By those who incline to the policy above indicated — that of a system of village settlement — looking at the actual cultivators as invested with a proprietary right in the land, superior to that of the middlemen, through whom the Government receives its share of the landed produce — the proclamation of Lord Canning is defended as an advantage taken of the position in which the great body of the zemindars and talookdars of Oude had placed themselves, to open a door for the introduction of much more extensive reforms than otherwise would have been practicable — the proprietary right confiscated by that proclamation being merely the zemindarree or talookdarree right, and affecting only a very small part of the population, and that by no means the actual cultivators.
Independently of any question of justice and humanity, the view taken on the other hand by the Derby Ministry of Lord Canning’s proclamation, corresponds sufficiently well with the general principles which the Tory or Conservative party maintain on the sacredness of vested rights and the importance of upholding an aristocratic landed interest. In speaking of the landed interest at home, they always refer rather to the landlords and rent-receivers than to the rent-payers and to the actual cultivators; and it is, therefore, not surprising that they should regard the interests of the zemindars and talookdars, however few their actual number, as equivalent to the interests of the great body of the people.
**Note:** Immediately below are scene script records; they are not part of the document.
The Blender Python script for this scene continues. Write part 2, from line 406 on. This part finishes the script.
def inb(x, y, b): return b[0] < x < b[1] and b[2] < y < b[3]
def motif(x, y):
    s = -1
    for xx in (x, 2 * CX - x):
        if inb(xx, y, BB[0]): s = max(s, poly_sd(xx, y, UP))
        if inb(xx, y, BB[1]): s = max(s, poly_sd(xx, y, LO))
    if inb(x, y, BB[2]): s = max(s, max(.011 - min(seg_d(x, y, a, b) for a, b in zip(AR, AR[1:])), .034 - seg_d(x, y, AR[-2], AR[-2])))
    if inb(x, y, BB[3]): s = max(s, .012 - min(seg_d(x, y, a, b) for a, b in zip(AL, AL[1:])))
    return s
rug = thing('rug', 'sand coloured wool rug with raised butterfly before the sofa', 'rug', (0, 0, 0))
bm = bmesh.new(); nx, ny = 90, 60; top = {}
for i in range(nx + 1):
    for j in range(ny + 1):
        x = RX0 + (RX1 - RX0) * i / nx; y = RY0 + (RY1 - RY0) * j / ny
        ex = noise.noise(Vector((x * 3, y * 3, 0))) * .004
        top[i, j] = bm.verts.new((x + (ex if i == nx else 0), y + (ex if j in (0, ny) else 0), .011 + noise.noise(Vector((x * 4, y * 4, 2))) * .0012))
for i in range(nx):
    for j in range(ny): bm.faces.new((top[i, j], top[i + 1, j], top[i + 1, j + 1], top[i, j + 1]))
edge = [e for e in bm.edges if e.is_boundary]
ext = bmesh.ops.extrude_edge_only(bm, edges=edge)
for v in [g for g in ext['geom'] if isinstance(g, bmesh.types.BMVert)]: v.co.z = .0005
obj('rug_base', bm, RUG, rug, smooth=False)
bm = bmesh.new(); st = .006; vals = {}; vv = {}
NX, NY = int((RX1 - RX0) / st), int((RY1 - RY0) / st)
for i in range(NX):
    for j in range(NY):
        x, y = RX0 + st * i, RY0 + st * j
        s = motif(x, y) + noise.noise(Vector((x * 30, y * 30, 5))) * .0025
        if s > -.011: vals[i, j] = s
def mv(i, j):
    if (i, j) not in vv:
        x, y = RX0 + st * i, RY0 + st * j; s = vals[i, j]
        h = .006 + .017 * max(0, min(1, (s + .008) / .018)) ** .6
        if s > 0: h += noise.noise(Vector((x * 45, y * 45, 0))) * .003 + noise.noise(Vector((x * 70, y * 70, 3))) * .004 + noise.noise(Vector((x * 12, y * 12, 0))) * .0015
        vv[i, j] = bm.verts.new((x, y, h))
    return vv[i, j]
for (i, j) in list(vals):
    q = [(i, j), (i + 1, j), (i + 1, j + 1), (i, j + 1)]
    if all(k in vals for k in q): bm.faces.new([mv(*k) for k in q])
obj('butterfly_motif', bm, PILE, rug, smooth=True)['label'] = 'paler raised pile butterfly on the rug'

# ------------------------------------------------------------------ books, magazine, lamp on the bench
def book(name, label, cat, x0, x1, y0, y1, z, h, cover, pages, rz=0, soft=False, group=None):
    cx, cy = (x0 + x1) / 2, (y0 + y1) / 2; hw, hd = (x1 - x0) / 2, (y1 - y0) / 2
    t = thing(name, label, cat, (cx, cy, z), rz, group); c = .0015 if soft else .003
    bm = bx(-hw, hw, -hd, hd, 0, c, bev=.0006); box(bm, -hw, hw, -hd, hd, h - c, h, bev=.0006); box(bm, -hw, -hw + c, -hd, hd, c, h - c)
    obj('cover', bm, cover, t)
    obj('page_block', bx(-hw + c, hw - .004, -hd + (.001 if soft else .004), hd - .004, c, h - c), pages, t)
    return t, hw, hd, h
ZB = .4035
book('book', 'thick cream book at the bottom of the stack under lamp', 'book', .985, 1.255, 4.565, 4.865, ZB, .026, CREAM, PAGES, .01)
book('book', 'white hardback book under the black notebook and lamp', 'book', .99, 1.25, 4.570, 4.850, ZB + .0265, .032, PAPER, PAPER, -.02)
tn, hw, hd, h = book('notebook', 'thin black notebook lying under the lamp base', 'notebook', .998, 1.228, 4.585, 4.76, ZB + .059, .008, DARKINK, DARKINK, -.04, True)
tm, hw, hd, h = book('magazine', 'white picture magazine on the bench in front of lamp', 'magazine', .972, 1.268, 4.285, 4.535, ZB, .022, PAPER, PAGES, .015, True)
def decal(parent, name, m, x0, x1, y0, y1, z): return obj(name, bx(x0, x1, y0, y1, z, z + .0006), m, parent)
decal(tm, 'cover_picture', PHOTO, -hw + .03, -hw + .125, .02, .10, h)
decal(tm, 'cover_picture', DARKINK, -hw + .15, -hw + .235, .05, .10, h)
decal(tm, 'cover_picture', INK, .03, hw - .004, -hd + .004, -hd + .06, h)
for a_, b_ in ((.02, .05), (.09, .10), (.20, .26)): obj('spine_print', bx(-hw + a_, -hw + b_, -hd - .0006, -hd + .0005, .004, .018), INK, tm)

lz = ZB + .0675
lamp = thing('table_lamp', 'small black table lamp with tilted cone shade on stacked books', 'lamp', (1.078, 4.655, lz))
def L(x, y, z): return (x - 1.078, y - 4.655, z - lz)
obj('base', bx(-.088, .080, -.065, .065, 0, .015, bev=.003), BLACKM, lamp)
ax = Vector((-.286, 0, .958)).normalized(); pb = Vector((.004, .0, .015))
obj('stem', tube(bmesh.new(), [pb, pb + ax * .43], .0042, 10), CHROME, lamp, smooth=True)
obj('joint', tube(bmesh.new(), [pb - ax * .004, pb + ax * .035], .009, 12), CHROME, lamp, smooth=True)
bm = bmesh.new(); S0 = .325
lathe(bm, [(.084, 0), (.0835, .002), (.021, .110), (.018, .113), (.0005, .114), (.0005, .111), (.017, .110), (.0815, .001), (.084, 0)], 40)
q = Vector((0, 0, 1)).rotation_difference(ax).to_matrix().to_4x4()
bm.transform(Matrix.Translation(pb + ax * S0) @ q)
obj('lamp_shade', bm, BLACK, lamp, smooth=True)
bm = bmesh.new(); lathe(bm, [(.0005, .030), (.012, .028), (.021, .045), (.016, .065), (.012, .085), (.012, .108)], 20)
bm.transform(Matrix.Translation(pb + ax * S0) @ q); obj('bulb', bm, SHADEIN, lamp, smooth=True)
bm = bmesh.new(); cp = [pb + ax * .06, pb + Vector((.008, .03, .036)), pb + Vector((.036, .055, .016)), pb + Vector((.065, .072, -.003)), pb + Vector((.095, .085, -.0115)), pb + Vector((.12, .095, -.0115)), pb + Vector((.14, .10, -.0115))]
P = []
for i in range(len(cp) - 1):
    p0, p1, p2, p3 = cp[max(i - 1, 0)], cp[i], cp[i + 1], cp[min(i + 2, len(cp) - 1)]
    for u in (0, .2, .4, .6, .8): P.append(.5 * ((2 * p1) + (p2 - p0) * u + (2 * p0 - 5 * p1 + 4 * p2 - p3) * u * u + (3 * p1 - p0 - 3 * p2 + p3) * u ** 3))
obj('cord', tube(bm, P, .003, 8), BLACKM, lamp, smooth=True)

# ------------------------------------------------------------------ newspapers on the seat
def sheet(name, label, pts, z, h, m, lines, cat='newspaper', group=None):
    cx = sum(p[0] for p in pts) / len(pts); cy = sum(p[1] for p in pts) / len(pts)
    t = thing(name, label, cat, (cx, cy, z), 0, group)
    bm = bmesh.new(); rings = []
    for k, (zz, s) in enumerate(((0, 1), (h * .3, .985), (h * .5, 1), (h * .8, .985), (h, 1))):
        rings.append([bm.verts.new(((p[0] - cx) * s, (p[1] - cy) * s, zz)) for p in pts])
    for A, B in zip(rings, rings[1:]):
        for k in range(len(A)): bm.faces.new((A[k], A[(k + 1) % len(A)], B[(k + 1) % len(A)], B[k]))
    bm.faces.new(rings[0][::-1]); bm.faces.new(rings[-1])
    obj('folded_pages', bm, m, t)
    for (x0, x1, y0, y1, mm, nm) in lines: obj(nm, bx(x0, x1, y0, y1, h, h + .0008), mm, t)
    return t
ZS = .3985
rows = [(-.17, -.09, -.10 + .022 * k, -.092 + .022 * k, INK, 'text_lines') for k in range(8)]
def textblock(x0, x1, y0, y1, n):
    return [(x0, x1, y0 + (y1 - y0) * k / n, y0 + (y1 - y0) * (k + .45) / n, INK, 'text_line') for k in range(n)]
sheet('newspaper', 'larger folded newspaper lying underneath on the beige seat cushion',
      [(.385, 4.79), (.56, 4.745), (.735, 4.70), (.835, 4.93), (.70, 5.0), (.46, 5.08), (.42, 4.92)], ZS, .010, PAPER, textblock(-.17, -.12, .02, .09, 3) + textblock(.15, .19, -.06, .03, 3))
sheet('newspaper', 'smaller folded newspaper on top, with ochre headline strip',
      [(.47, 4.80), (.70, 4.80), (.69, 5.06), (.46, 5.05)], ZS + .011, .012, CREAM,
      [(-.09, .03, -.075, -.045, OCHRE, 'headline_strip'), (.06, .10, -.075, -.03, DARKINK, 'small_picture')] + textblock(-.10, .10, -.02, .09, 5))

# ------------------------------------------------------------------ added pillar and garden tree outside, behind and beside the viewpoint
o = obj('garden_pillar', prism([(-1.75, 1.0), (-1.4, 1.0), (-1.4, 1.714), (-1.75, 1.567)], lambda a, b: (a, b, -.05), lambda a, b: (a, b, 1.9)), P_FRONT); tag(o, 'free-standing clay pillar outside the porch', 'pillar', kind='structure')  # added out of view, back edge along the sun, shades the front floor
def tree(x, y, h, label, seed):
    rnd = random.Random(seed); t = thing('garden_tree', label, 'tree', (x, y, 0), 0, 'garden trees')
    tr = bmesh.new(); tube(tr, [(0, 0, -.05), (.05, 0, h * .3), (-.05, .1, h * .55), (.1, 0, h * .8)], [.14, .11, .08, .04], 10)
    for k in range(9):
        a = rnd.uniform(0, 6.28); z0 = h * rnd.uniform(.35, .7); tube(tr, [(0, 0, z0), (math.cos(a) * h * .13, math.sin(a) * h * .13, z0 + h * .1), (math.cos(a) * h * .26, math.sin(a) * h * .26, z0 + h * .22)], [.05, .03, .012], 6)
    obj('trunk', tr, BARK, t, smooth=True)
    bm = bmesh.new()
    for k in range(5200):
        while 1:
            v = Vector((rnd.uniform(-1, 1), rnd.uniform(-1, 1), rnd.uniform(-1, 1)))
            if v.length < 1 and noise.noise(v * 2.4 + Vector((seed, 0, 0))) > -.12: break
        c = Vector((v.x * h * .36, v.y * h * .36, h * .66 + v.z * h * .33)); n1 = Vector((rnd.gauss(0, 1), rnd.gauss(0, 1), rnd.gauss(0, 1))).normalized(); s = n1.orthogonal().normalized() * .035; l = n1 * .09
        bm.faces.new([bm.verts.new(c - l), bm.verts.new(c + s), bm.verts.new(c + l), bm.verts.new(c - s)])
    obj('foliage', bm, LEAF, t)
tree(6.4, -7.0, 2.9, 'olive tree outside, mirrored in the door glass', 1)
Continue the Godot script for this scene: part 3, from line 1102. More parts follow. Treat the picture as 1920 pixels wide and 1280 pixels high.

Here indeed is one of the greatest inconveniences and difficulties in the Government of India from England, that views of Indian questions are liable to be influenced by purely English prejudices or sentiments, applied to a state of society and a condition of things to which they have in fact very little real pertinency. The defense which Lord Canning makes in his dispatch, published to-day, of the policy of his proclamation against the objections of Sir James Outram, the Commissioner of Oude, is very plausible, though it appears that he so far yielded to the representations of the Commissioner as to insert into the proclamation the mollifying sentence, not contained in the original draft sent to England, and on which Lord Ellenborough’s dispatch was based.
Lord Canning’s opinion as to the light in which the conduct of landholders of Oude in joining in the rebellion ought to be viewed does not appear to differ much from that of Sir James Outram and Lord Ellenborough. He argues that they stand in a very different position not only from the mutinous Sepoys, but from that of the inhabitants of rebellious districts in which the British rule had been longer established. He admits that they are entitled to be treated as persons having provocation for the course they took; but at the same time insists that they must be made to understand that rebellion cannot be resorted to without involving serious consequences to themselves. We shall soon learn what the effect of the issue of the proclamation has been, and whether Lord Canning or Sir James Outram was nearer right in his anticipation of its results.